The Mormon growth comes at a time when it appears that an LDS member, former Massachusetts governor Mitt Romney, will be the nominee for president of one of the two major political parties. And a major Broadway play about Mormon culture has had a successful run for much of the last year. Many writers have remarked that “the Mormon hour” has come while most Protestant theologians still consider it less than a fully Christian faith.
Non-Christian religions have had even more rapid growth in the last decade. The Muslim population, for example, is growing at a faster rate than the general population in America. This study found 2,100 Muslim centers with more than 2.6 million adherents. This represents an increase of 67 percent since 2000.

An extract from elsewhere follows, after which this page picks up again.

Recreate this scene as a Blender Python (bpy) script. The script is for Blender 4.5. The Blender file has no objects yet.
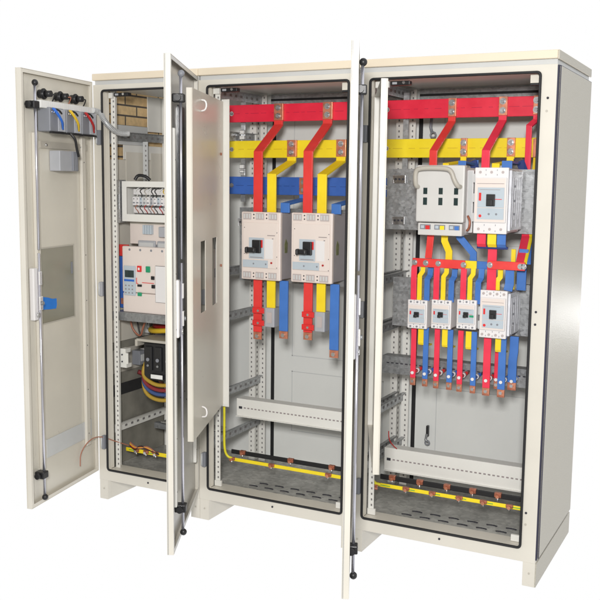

A total of 236 religious bodies submitted data about the location and number of adherents in each of their congregations for this study. They represent more than 90 percent of all the individuals who participate in religious groups in the country. The Seventh-day Adventist Church in North America is one of the participating bodies.
This research program has been known as the Religious Congregations and Membership Study (RCMS) until the most recent round when it became the U.S. Religious Census. It originated in 1952 after the official government census bureau decided that it would no longer collect information about religion because of concerns about violations of the First Amendment. It was replicated in 1971, 1980, 1990 and 2000.
A summary report and a number of maps for each of the 236 participating religions can be downloaded at www.rcms2010.org and detailed individual reports for each county, metropolitan area and state will be published by the Association of Religion Data Archives at www.thearda.com.